(WHAT TO PRODUCE): From the listing below, pull each line that includes "pixels".

[start]

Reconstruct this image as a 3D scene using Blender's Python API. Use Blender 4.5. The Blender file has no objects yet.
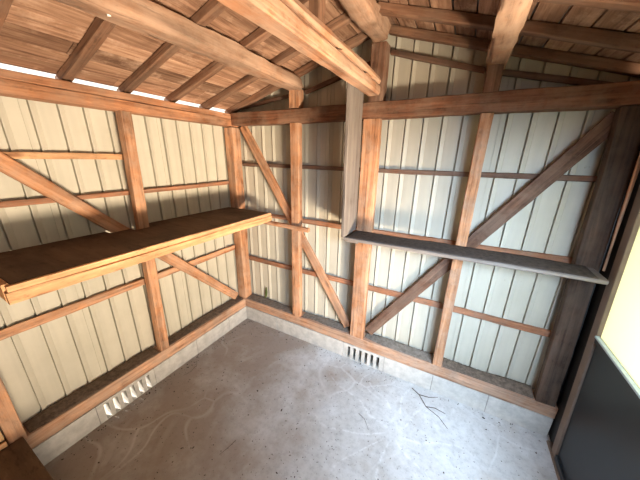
import bpy, bmesh, math, random
from mathutils import Vector, Matrix

C = bpy.context.scene.collection
SC = bpy.context.scene
V = Vector

# ------------------------------------------------------------------ camera
cam_data = bpy.data.cameras.new('camera')
cam_data.sensor_width = 36.0
cam_data.lens = 36.0 * 256.0 / 640.0
cam_data.clip_start = 0.02
cam = bpy.data.objects.new('camera', cam_data)
C.objects.link(cam)
_right = V((0.880, 0.474, 0.019)).normalized()
_down = V((0.163, -0.263, -0.951)).normalized()
_fwd = _right.cross(_down).normalized()
_down = _fwd.cross(_right).normalized()
cam.matrix_world = Matrix((( _right.x, -_down.x, -_fwd.x, 1.8736),
                           ( _right.y, -_down.y, -_fwd.y, -1.8097),
                           ( _right.z, -_down.z, -_fwd.z, 1.75),
                           (0, 0, 0, 1)))
SC.camera = cam

# ------------------------------------------------------------------ light
SUN_ENERGY = 9
w = bpy.data.worlds.new('daylight_sky')
SC.world = w
w.use_nodes = True
wn = w.node_tree.nodes
bg = wn['Background']
_wl = w.node_tree.links
_tc = wn.new('ShaderNodeTexCoord')
_sep = wn.new('ShaderNodeSeparateXYZ')
_rp = wn.new('ShaderNodeValToRGB')
_wl.new(_tc.outputs['Generated'], _sep.inputs[0])
_wl.new(_sep.outputs[2], _rp.inputs['Fac'])
_e = _rp.color_ramp.elements
_e[0].position = 0.0; _e[0].color = (1.0, 0.93, 0.80, 1)       # bright hazy horizon
_e[1].position = 0.55; _e[1].color = (0.20, 0.26, 0.34, 1)     # blue overhead
_m = _e.new(0.26); _m.color = (0.90, 0.86, 0.78, 1)
_m = _e.new(0.36); _m.color = (0.26, 0.31, 0.38, 1)
_wl.new(_rp.outputs['Color'], bg.inputs['Color'])
bg.inputs['Strength'].default_value = 1.3
sun_d = bpy.data.lights.new('sun', 'SUN')
sun_d.energy = SUN_ENERGY
sun_d.angle = math.radians(0.6)
sun_d.color = (1.0, 0.93, 0.82)
sun = bpy.data.objects.new('sun', sun_d)
C.objects.link(sun)
_sd = V((-0.85, -0.30, 0.68)).normalized()          # direction towards the sun
sun.rotation_euler = _sd.to_track_quat('Z', 'Y').to_euler()
sun.location = (0, -6, 8)


def area(name, loc, target, sx, sy, power, col, spread=180):
    d = bpy.data.lights.new(name, 'AREA')
    d.shape = 'RECTANGLE'
    d.size, d.size_y = sx, sy
    d.energy = power
    d.spread = math.radians(spread)
    d.color = col
    o = bpy.data.objects.new(name, d)
    C.objects.link(o)
    o.location = loc
    o.rotation_euler = (V(loc) - V(target)).to_track_quat('Z', 'Y').to_euler()
    return o


# added lamps, spread narrowed, standing in for daylight at the open doorway (right side, nearer than the closed leaf)
area('doorway_warm_fill', (4.10, -1.95, 0.0), (0.75, 0.0, 1.85), 1.1, 0.6, 112, (1.0, 0.82, 0.61), 84)
area('doorway_cool_fill', (2.85, -1.50, 1.70), (2.20, 0.10, 0.55), 1.2, 0.45, 34, (0.57, 0.77, 1.0), 92)

vs = SC.view_settings
SC.display_settings.display_device = 'sRGB'
vs.view_transform = 'Standard'
vs.look = 'None'
vs.gamma = 1.0
vs.use_curve_mapping = False
vs.exposure = 0.45


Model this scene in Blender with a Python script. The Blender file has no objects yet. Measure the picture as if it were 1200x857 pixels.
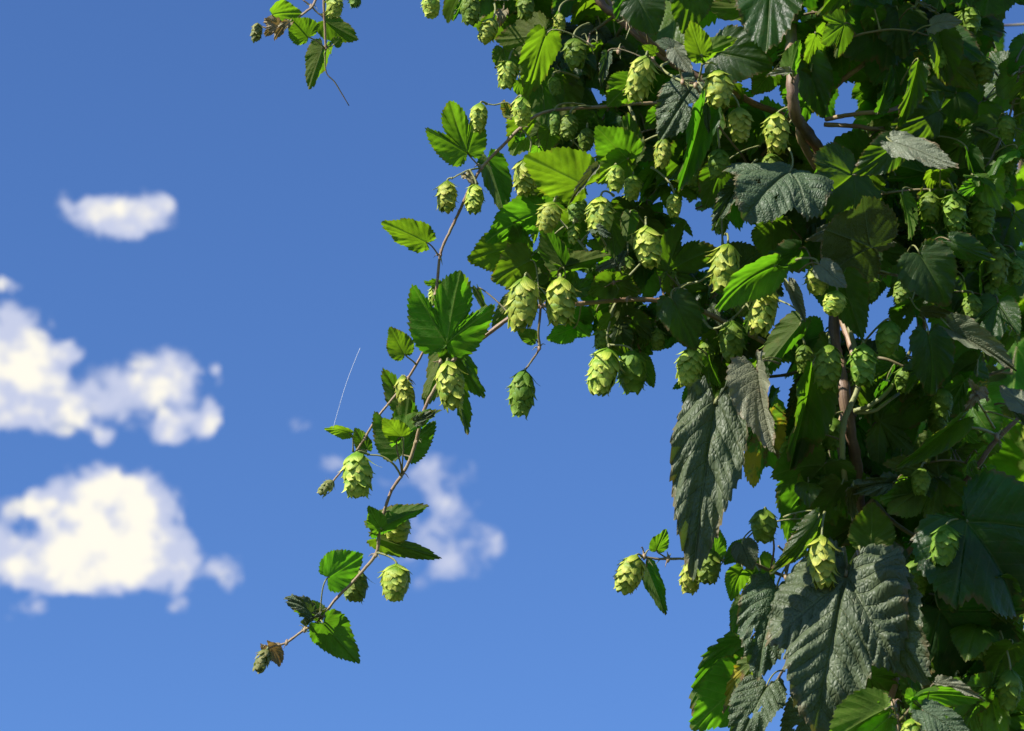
import bpy, math, random
import numpy as np
from mathutils import Vector, Matrix

random.seed(7)
R = math.radians
scene = bpy.context.scene
COL = scene.collection

# ------------------------------------------------------------------ camera
D0 = 2.5                    # metres from the lens to the vine
WFRAME = 0.85               # metres of vine across the frame at D0
PITCH = R(25)
CAM = Vector((0, 0, 1.6))
cam_d = bpy.data.cameras.new('camera')
cam_d.sensor_width = 36
cam_d.lens = 36 * D0 / WFRAME
cam_d.clip_start, cam_d.clip_end = 0.05, 5000
cam_d.dof.use_dof = True
cam_d.dof.focus_distance = D0
cam_d.dof.aperture_fstop = 16.0
cam = bpy.data.objects.new('camera', cam_d)
cam.location = CAM
cam.rotation_euler = (math.pi / 2 + PITCH, 0, 0)
COL.objects.link(cam)
scene.camera = cam
AX = Vector((1, 0, 0))                                       # right
AY = Vector((0, -math.sin(PITCH), math.cos(PITCH)))          # up
AF = Vector((0, math.cos(PITCH), math.sin(PITCH)))           # forward

# ------------------------------------------------------------------ light
SUN_DIR = Vector((-0.66, -0.42, 0.64)).normalized()          # towards the sun: high, left, a little behind the viewer
sun_d = bpy.data.lights.new('sun', 'SUN')
sun_d.energy = 5.0
sun_d.angle = R(0.5)
sun_d.color = (1.0, 0.95, 0.86)
sun = bpy.data.objects.new('sun', sun_d)
sun.rotation_euler = SUN_DIR.to_track_quat('Z', 'Y').to_euler()
sun.location = (-3, -3, 6)
COL.objects.link(sun)

scene.view_settings.view_transform = 'Standard'
scene.view_settings.look = 'None'
scene.view_settings.gamma = 1
scene.view_settings.exposure = 0.97
scene.cycles.max_bounces = 8
scene.cycles.transparent_max_bounces = 8


class NT:
    """small helper for node trees"""
    def __init__(s, tree):
        s.t = tree; tree.nodes.clear()

    def n(s, typ, **kw):
        nd = s.t.nodes.new(typ)
        for k, v in kw.items():
            setattr(nd, k, v)
        return nd

    def put(s, sock, v):
        if isinstance(v, bpy.types.NodeSocket):
            s.t.links.new(v, sock)
        elif v is not None:
            sock.default_value = v

    def m(s, op, a, b=None, c=None, clamp=False):
        nd = s.n('ShaderNodeMath', operation=op, use_clamp=clamp)
        s.put(nd.inputs[0], a); s.put(nd.inputs[1], b); s.put(nd.inputs[2], c)
        return nd.outputs[0]

    def v(s, op, a, b=None, out=0):
        nd = s.n('ShaderNodeVectorMath', operation=op)
        s.put(nd.inputs[0], a); s.put(nd.inputs[1], b)
        return nd.outputs[out]

    def mix(s, f, a, b, mode='MIX'):
        nd = s.n('ShaderNodeMix', data_type='RGBA', blend_type=mode)
        s.put(nd.inputs[0], f)
        s.put(nd.inputs[6], a if isinstance(a, bpy.types.NodeSocket) else tuple(a) + (1,))
        s.put(nd.inputs[7], b if isinstance(b, bpy.types.NodeSocket) else tuple(b) + (1,))
        return nd.outputs[2]

    def step(s, x, lo, hi, a=0.0, b=1.0):
        nd = s.n('ShaderNodeMapRange', interpolation_type='SMOOTHSTEP')
        for i, q in enumerate((x, lo, hi, a, b)):
            s.put(nd.inputs[i], q)
        return nd.outputs[0]

    def noise(s, vec, scale, detail=3, rough=.55, dist=0.0, col=False):
        nd = s.n('ShaderNodeTexNoise')
        s.put(nd.inputs['Vector'], vec)
        nd.inputs['Scale'].default_value = scale
        nd.inputs['Detail'].default_value = detail
        nd.inputs['Roughness'].default_value = rough
        nd.inputs['Distortion'].default_value = dist
        return nd.outputs['Color' if col else 'Fac']


# ------------------------------------------------------------------ sky with its drifting clouds
world = bpy.data.worlds.new('World')
scene.world = world
world.use_nodes = True
w = NT(world.node_tree)
sky = w.n('ShaderNodeTexSky', sky_type='NISHITA')
sky.sun_disc = False
sky.sun_elevation = math.asin(SUN_DIR.z)
sky.sun_rotation = math.atan2(SUN_DIR.x, SUN_DIR.y)
sky.altitude = 300; sky.air_density = 1.0; sky.dust_density = 0.35; sky.ozone_density = 3.0
SKY_TINT = (0.56, 0.775, 1.12)
CLOUD_STRENGTH = 6.8
skyc = w.mix(1.0, sky.outputs[0], SKY_TINT, 'MULTIPLY')
tc = w.n('ShaderNodeTexCoord').outputs['Generated']
# clouds sit at infinity round one compass direction: gnomonic coordinates about it
df = w.m('MAXIMUM', w.v('DOT_PRODUCT', tc, tuple(AF), 1), 0.05)
cx = w.m('DIVIDE', w.v('DOT_PRODUCT', tc, tuple(AX), 1), df)
cy = w.m('DIVIDE', w.v('DOT_PRODUCT', tc, tuple(AY), 1), df)
front = w.step(w.v('DOT_PRODUCT', tc, tuple(AF), 1), 0.1, 0.3)
KP = WFRAME / 1200 / D0
cmb = w.n('ShaderNodeCombineXYZ')
w.put(cmb.inputs[0], cx); w.put(cmb.inputs[1], cy)
pv = cmb.outputs[0]
warp = w.noise(pv, 1 / (70 * KP), 4, .6, col=True)
wv = w.v('SCALE', w.v('SUBTRACT', warp, (.5, .5, .5)))
wv.node.inputs['Scale'].default_value = 40 * KP
warp2 = w.noise(pv, 1 / (22 * KP), 4, .6, col=True)
wv2 = w.v('SCALE', w.v('SUBTRACT', warp2, (.5, .5, .5)))
wv2.node.inputs['Scale'].default_value = 13 * KP
pw = w.v('ADD', w.v('ADD', pv, wv), wv2)
sep = w.n('ShaderNodeSeparateXYZ'); w.put(sep.inputs[0], pw)
wx, wy = sep.outputs[0], sep.outputs[1]
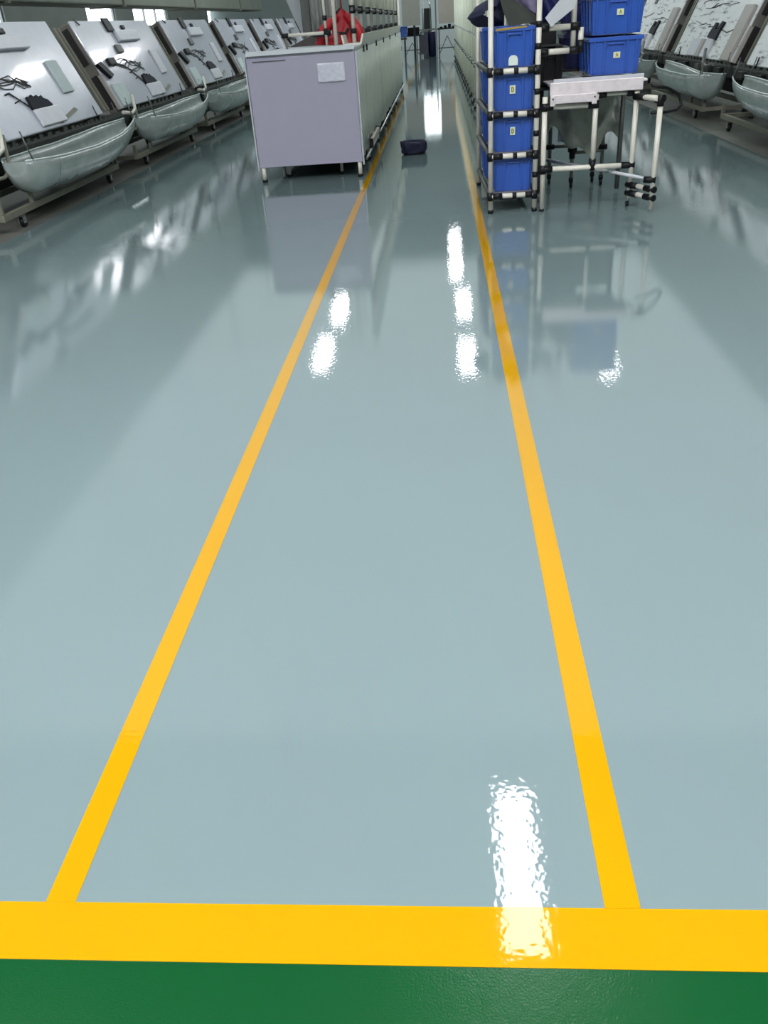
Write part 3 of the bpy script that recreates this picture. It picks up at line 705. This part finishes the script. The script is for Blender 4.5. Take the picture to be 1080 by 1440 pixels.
# ------------------------------------------------------------------ rack row on the right side of the aisle
names = ['nearest','second','third','fourth']
seg = [(12.2,18.0),(18.3,24.3),(24.6,30.4),(30.7,36.6)]
for q,(a,b_) in enumerate(seg):
    T = thing('slatted_rack', '%s pale slatted pipe rack in the row behind the blue crates' % names[q], 'rack', (.72,a,0), 'slatted racks right of the aisle')
    n = 5
    for i in range(n+1):
        y = a+.05+(b_-a-.1)*i/n
        p_ = pipe((.65,y,.04),(.65,y,2.1),T,r=.02,m='slat')
        for z in (.0,): MB().tube([(.65,y,0),(.65,y,.04)],.03,8).build('foot','black',p_)
        MB().tube([(.612,y,.15),(.69,y,.15)],.035,8).build('joint','black',p_)
        MB().tube([(.65,y,.68),(.65,y,.75)],.028,8).build('joint','greymetal',p_)
        pipe((1.1,y,.0),(1.1,y,2.1),T,r=.02,m='slat')
    for z in (.15,.715,1.2,2.08):
        pipe((.65,a,z),(.65,b_,z),T,r=.018,name='rail',m='boardedge' if z>.5 else 'greymetal')
        pipe((1.1,a,z),(1.1,b_,z),T,r=.018,name='rail',m='greymetal')
    for i in range(n):
        ya = a+.09+(b_-a-.1)*i/n; ln = (b_-a-.1)/n-.08
        for (z0,z1) in ((.19,.69),(.745,1.17),(1.23,2.05)):
            MB().grid(lambda u,v: (.685+.012*math.sin(u*50), ya+ln*u, z0+(z1-z0)*v), 34, 1).build('slat_panel','slat',T,solid=.002)

# ------------------------------------------------------------------ far end of the aisle
def hung(x0,x1,m,lab):
    T = thing('partition_board', lab, 'panel', ((x0+x1)/2,37.3,1.27))
    MB().box(x0,x1,37.2,37.24,1.27,2.5).build('panel_sheet',m,T,bevel=.008)
    for x in (x0+.1,x1-.1): MB().box(x-.01,x+.01,37.21,37.6,2.42,2.45).build('panel_hanger','greymetal',T)
hung(-1.37,-.67,'greyboard','grey square panel hanging at the far end, left of the bright gap')
hung(.04,.72,'taupe','warm grey square panel hanging at the far end, right of the bright gap')
def table(x0,x1,y,z,lab,m='grime'):
    T = thing('far_workbench', lab, 'workbench', ((x0+x1)/2,y,0))
    MB().box(x0,x1,y,y+.8,z-.06,z).build('worktop',m,T)
    for x in (x0+.05,x1-.05):
        for yy in (y+.05,y+.75): MB().box(x-.025,x+.025,yy-.025,yy+.025,0,z-.06).build('leg','greymetal',T)
    MB().bar((x0+.05,y+.04,.1),((x0+x1)/2,y+.04,z-.3),.03,.03).build('brace','greymetal',T)
    MB().bar((x1-.05,y+.04,.1),((x0+x1)/2,y+.04,z-.3),.03,.03).build('brace','greymetal',T)
    MB().box(x0,x1,y+.3,y+.34,.3,.34).build('stretcher','greymetal',T)
    return T
table(.0,.8,41,1.08,'dark cluttered workbench with crossed legs under the warm grey panel')
table(-1.5,-.75,41,.9,'dark workbench under the left grey panel at the far end')
for i in range(4):
    x = .08+.18*i; tag(MB().box(x,x+.13,41.1,41.4,1.08,1.08+.05+.04*(i%3)).build('tool_box','black',bevel=.01), ['small black box first from the left','slightly taller black box second from the left','black box third from the left, tallest','small black box last on the right'][i]+' on the far cluttered workbench', 'box', 'black boxes on the far workbench')
tag(MB().box(-1.4,-.8,41.1,41.5,.9,1.18).build('machine_box','black',bevel=.02), 'black machine box on the far workbench under the left grey panel', 'box')
T = thing('trolley', 'purple-grey trolley cabinet standing in the far gap', 'trolley', (-.75,42,0))
MB().box(-.78,-.45,42,42.4,.1,1.0).build('cabinet_body','purple',T,bevel=.01); MB().box(-.72,-.62,41.985,41.999,.86,.95).build('notice','labelw',T)
for x in (-.74,-.49):
    for y in (42.05,42.35): MB().tube([(x-.015,y,.05),(x+.015,y,.05)],.05,10).build('wheel','black',T)
T = thing('navy_drum', 'dark navy drum standing in the far gap', 'drum', (-.25,42.2,0))
MB().tube([(-.25,42.2,0),(-.25,42.2,.02),(-.25,42.2,.9),(-.25,42.2,.92)],[.17,.19,.19,.17],18).build('drum_body','navy',T); MB().tube([(-.25,42.2,.921),(-.25,42.2,.95)],[.18,.17],18).build('lid','black',T)
T = thing('door_post', 'slim white post standing in the middle of the far gap', 'post', (-.07,40,0))
MB().box(-.1,-.04,40,40.05,0,2.4).build('post_body','boardedge',T); MB().box(-.13,-.01,39.97,40.08,0,.01).build('base_plate','greymetal',T)
T = thing('rail_barrier', 'grey rail barrier across the far gap', 'barrier', (-.5,43.5,0))
MB().box(-1.0,.0,43.5,43.54,1.0,1.06).build('top_rail','greyboard',T)
for x in (-.97,-.05): MB().box(x-.02,x+.02,43.5,43.54,0,1.0).build('barrier_post','greymetal',T)
tag(MB().box(-.99,-.90,38.5,38.6,0,2.5).build('dark_post','grime'), 'dark upright post beside the left hanging grey panel', 'post')
T = thing('green_machine', 'tall dark green machine with pipes seen through the far gap', 'machine', (-.5,47,0))
MB().box(-.75,-.3,47,47.5,0,1.9).build('machine_body','grime',T,bevel=.02); MB().tube([(-.35,46.98,.9),(-.35,46.95,1.9),(-.42,46.95,2.3)],.04,8).build('machine_pipe','chrome',T)
MB().tube([(-.7,46.98,.9),(-.68,46.95,2.2)],.035,8).build('machine_pipe','boardedge',T)

# ------------------------------------------------------------------ world and view
w = bpy.data.worlds.new('world'); bpy.context.scene.world = w; w.use_nodes = True
w.node_tree.nodes['Background'].inputs['Color'].default_value = (.75,.85,.95,1); w.node_tree.nodes['Background'].inputs['Strength'].default_value = .5
vs = bpy.context.scene.view_settings
vs.view_transform = 'Standard'; vs.look = 'None'; vs.gamma = 1; vs.use_curve_mapping = False; vs.exposure = 0.0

[end]

(SOLUTION FOR THIS EXERCISE):
Model this scene in Blender with a Python script. The Blender file has no objects yet. Measure the picture as if it were 1200x857 pixels.
Write part 3 of the bpy script that recreates this picture. It picks up at line 705. This part finishes the script. The script is for Blender 4.5. Take the picture to be 1080 by 1440 pixels.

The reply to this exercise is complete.